• TASK TO COMPLETE:
Begin at the first line below and copy each line exactly, ending with the line where "tag(bk, 'dark gap" appears.

• DATASET EXCERPT:
━━━━━━━━━━
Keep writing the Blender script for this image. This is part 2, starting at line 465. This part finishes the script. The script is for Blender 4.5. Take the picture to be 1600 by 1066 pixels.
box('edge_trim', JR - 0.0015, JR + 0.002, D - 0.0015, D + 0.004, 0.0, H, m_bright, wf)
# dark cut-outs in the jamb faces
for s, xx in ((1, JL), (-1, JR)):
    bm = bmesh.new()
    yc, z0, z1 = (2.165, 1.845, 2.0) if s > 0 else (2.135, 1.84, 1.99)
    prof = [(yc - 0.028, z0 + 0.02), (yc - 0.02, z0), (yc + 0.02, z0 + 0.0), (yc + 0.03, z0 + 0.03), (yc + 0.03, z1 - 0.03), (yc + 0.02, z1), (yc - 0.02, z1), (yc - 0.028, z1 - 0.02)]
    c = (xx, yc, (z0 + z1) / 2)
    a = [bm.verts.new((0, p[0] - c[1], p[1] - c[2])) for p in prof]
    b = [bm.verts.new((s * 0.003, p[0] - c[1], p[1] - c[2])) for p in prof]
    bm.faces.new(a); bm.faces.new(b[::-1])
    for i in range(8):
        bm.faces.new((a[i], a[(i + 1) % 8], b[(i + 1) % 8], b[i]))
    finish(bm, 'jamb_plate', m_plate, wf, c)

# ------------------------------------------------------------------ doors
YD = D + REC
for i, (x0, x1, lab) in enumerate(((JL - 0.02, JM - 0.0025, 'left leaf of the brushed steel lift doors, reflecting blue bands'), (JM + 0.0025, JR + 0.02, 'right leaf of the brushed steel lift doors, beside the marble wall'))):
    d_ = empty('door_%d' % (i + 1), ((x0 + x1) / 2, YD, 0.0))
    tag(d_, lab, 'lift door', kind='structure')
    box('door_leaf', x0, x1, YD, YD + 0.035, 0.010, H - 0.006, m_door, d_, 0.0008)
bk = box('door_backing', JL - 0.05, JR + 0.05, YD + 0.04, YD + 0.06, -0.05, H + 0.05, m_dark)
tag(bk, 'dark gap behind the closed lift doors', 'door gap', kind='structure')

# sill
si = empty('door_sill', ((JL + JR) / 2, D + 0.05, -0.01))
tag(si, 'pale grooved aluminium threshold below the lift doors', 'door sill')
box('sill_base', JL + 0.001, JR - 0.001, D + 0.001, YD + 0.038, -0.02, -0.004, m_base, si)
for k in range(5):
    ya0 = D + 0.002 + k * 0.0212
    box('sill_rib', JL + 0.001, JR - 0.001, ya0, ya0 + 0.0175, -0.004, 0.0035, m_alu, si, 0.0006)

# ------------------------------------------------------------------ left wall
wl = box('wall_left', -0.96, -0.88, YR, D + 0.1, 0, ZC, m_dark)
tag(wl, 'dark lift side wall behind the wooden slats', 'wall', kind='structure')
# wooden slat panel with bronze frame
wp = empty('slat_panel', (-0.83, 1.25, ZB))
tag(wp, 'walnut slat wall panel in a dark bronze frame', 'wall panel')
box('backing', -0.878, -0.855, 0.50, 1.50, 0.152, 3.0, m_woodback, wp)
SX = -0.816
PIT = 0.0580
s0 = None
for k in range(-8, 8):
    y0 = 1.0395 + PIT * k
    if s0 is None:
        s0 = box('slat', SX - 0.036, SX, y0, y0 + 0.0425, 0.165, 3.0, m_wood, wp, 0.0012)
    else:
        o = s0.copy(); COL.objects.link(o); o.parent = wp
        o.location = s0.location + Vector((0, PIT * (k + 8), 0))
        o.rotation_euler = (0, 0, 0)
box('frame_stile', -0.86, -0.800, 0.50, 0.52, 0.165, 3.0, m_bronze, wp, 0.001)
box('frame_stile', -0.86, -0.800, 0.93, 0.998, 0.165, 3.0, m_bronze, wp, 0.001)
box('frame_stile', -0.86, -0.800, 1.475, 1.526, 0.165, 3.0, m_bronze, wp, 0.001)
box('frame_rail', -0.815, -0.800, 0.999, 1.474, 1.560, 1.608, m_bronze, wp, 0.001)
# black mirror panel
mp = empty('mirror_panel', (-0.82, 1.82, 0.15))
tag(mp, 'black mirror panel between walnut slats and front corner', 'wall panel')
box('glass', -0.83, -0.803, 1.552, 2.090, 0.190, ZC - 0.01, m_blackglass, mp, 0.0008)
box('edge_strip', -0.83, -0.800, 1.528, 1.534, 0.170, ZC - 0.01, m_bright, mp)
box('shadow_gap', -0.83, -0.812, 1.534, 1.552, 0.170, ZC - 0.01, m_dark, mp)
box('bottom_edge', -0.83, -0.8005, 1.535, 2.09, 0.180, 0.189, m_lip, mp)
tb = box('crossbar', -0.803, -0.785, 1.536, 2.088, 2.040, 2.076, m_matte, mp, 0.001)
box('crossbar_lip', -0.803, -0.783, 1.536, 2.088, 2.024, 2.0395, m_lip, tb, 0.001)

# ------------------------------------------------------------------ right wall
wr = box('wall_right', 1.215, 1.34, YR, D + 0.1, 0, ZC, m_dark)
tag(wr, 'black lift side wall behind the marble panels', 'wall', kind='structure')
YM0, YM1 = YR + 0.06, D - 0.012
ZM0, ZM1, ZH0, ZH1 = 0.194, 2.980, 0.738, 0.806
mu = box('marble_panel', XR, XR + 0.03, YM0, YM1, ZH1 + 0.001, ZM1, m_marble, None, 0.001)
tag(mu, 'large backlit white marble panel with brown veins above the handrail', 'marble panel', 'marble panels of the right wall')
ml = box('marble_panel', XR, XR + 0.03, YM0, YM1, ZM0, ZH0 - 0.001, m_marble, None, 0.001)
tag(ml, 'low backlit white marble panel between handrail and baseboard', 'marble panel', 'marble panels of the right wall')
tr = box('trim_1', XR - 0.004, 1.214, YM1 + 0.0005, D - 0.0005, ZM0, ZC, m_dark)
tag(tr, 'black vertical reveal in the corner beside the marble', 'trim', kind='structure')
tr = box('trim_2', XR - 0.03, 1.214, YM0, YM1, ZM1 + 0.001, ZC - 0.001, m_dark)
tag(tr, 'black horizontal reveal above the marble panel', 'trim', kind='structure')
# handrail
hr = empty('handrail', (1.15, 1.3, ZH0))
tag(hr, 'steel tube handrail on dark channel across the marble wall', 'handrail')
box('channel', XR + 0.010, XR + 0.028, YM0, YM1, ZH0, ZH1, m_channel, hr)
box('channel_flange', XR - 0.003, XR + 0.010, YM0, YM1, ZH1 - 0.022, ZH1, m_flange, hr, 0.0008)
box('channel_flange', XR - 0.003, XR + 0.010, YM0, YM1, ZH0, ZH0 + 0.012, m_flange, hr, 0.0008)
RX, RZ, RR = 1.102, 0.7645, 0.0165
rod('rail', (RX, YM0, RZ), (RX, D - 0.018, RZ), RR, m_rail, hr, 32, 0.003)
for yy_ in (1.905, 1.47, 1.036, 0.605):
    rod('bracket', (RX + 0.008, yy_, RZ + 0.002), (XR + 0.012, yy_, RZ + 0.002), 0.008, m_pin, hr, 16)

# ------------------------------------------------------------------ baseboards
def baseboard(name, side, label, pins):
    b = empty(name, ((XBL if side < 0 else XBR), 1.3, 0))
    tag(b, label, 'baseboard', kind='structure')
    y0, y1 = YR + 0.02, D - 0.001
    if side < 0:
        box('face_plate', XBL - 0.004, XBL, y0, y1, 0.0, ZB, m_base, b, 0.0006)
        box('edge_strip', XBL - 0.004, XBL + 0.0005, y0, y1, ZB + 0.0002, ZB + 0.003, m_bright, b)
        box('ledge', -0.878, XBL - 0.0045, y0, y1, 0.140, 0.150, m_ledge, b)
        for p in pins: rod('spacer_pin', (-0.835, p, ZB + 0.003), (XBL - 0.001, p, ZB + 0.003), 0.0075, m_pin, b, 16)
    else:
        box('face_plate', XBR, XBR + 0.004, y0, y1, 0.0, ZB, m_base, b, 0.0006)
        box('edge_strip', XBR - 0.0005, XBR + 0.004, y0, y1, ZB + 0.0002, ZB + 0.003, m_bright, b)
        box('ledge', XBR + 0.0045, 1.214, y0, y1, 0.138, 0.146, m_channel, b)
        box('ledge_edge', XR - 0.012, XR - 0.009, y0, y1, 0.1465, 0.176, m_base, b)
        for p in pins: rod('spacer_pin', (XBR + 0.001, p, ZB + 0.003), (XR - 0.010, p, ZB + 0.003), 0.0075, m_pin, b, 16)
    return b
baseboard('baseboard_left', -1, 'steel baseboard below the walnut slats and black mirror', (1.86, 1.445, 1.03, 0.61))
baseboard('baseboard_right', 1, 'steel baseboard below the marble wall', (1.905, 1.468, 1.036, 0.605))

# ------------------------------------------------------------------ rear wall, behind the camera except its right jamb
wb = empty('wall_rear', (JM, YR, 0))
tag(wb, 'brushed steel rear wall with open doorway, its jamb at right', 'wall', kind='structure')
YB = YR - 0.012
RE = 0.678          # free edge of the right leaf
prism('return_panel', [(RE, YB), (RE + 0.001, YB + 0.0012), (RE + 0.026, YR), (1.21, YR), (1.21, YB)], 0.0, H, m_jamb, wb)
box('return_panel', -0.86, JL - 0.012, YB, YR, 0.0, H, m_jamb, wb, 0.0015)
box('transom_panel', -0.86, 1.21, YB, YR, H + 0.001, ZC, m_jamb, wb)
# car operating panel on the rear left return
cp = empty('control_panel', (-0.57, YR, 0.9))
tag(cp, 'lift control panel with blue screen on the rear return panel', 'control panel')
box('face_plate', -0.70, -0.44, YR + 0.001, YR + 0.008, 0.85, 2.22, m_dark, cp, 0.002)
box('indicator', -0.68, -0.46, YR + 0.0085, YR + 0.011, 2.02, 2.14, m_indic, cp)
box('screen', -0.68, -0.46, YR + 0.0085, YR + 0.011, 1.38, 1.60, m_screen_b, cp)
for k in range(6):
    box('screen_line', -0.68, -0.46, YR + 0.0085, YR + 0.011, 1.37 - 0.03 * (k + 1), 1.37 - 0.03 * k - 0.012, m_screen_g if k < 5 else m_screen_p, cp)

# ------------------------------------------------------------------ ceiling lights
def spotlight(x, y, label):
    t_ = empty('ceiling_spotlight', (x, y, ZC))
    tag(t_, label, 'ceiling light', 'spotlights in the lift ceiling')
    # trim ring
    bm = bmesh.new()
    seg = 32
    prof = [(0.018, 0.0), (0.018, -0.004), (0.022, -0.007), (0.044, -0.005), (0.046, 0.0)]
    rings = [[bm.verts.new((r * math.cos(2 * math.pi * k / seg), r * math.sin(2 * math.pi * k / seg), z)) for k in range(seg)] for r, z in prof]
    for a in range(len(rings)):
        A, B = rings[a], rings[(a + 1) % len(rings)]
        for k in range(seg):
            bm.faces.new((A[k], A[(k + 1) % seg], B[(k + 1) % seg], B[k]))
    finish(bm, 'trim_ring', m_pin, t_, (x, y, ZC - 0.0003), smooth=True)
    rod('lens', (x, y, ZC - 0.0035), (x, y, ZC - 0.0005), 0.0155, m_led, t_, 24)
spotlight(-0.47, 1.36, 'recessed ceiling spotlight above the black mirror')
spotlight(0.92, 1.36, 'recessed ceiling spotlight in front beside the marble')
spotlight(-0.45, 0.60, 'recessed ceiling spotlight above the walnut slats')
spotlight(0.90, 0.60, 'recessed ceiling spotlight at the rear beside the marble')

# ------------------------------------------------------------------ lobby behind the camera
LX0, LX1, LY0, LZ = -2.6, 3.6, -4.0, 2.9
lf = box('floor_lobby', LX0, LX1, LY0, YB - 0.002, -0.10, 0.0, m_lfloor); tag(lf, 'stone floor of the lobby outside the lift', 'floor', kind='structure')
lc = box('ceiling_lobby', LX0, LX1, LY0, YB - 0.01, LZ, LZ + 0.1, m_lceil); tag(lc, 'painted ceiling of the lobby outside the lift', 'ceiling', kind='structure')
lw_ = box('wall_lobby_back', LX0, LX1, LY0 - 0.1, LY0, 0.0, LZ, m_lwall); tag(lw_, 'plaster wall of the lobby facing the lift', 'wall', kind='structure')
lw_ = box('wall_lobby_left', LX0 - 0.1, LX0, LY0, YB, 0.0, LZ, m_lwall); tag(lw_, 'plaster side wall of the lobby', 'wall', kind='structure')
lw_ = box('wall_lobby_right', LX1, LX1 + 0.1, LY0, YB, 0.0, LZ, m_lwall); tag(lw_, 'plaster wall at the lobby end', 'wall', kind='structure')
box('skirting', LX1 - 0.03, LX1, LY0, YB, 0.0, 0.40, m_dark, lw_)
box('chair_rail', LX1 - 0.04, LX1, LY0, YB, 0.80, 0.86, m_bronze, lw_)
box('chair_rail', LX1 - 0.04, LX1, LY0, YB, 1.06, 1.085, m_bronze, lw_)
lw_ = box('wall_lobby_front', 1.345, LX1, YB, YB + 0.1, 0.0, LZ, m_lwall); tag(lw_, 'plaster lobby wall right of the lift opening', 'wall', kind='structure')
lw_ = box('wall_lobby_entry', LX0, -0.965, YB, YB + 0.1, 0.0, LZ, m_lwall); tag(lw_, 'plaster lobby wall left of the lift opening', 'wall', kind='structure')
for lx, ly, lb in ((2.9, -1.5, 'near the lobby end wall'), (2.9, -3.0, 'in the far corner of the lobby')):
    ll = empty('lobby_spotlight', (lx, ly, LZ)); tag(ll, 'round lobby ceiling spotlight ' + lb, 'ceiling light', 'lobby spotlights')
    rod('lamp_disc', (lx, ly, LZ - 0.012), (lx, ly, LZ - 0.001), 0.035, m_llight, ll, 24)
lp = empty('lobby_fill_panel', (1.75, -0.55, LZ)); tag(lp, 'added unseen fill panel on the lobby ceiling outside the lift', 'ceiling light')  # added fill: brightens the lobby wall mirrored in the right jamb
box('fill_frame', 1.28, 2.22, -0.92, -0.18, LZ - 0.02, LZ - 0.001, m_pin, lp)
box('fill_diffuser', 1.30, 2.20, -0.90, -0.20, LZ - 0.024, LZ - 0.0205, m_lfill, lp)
━━━━━━━━━━
• OUTPUT OF THE TASK:
Keep writing the Blender script for this image. This is part 2, starting at line 465. This part finishes the script. The script is for Blender 4.5. Take the picture to be 1600 by 1066 pixels.
box('edge_trim', JR - 0.0015, JR + 0.002, D - 0.0015, D + 0.004, 0.0, H, m_bright, wf)
# dark cut-outs in the jamb faces
for s, xx in ((1, JL), (-1, JR)):
    bm = bmesh.new()
    yc, z0, z1 = (2.165, 1.845, 2.0) if s > 0 else (2.135, 1.84, 1.99)
    prof = [(yc - 0.028, z0 + 0.02), (yc - 0.02, z0), (yc + 0.02, z0 + 0.0), (yc + 0.03, z0 + 0.03), (yc + 0.03, z1 - 0.03), (yc + 0.02, z1), (yc - 0.02, z1), (yc - 0.028, z1 - 0.02)]
    c = (xx, yc, (z0 + z1) / 2)
    a = [bm.verts.new((0, p[0] - c[1], p[1] - c[2])) for p in prof]
    b = [bm.verts.new((s * 0.003, p[0] - c[1], p[1] - c[2])) for p in prof]
    bm.faces.new(a); bm.faces.new(b[::-1])
    for i in range(8):
        bm.faces.new((a[i], a[(i + 1) % 8], b[(i + 1) % 8], b[i]))
    finish(bm, 'jamb_plate', m_plate, wf, c)

# ------------------------------------------------------------------ doors
YD = D + REC
for i, (x0, x1, lab) in enumerate(((JL - 0.02, JM - 0.0025, 'left leaf of the brushed steel lift doors, reflecting blue bands'), (JM + 0.0025, JR + 0.02, 'right leaf of the brushed steel lift doors, beside the marble wall'))):
    d_ = empty('door_%d' % (i + 1), ((x0 + x1) / 2, YD, 0.0))
    tag(d_, lab, 'lift door', kind='structure')
    box('door_leaf', x0, x1, YD, YD + 0.035, 0.010, H - 0.006, m_door, d_, 0.0008)
bk = box('door_backing', JL - 0.05, JR + 0.05, YD + 0.04, YD + 0.06, -0.05, H + 0.05, m_dark)
tag(bk, 'dark gap behind the closed lift doors', 'door gap', kind='structure')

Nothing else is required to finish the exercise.